Lawrence’s character, Rosalyn, is the jewel in a crown already studded with glittering, masterfully scripted characters. I love me a crunchy mental illness, you know I do, and Rosalyn is a strutting pathology in six-inch slingbacks of two major disorders: histrionic and narcissistic. Like her fingernails, Russell and Singer have lacquered Rosalyn with subtle delusions that pivot conversations and ratchet the danger, and with other idiosyncratic traits like olfactory hallucinations and latent pyromania. Rosalyn is a vestige of the central quirky character mandatory to all chatty-quirky-Sundance-indie movies, but developed to such maturity that she is entirely organic to the film, rubbed into its grain and polished with Lawrence’s siren performance.

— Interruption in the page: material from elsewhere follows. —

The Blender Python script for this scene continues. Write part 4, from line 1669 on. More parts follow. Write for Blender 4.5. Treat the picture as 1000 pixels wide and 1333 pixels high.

In real life Adams is no bombshell beauty who can drive men out of their minds much less face down Lawrence in terms of physicality, but in American Hustle she succeeds with every neck tendon, with every faux-ingénue squint, with every shimmy, with every partial reveal of boob, and there are many. With this performance — and she is never called upon to play the seductress to this degree — Adams shows how having a certain je ne sais quoi trumps looking like Marilyn Monroe. And vesting her character with an irresistible je ne sais quoi that is unquestionably believable and mesmerizing is a testament to Adams’ tremendous skill.

You shouldn’t mistake my reservations about certain points of cast and Cooper’s merits as an actor as being anything more than trifles, anything more than that nitpicking everyone engages in when discussing a film, no matter how good. American Hustle is simply great fun, while at the same time a far more cogent sociopolitical commentary about America during that era than last year’s Argo.

I think this might be my favorite film of the year so far. I’m not sure. I’m so overwhelmed by what I’ve seen and the prospect of what I have yet to see that I’m thankful I’m not an Academy member — trying to pick and choose from this throng of superlatives would probably short circuit me.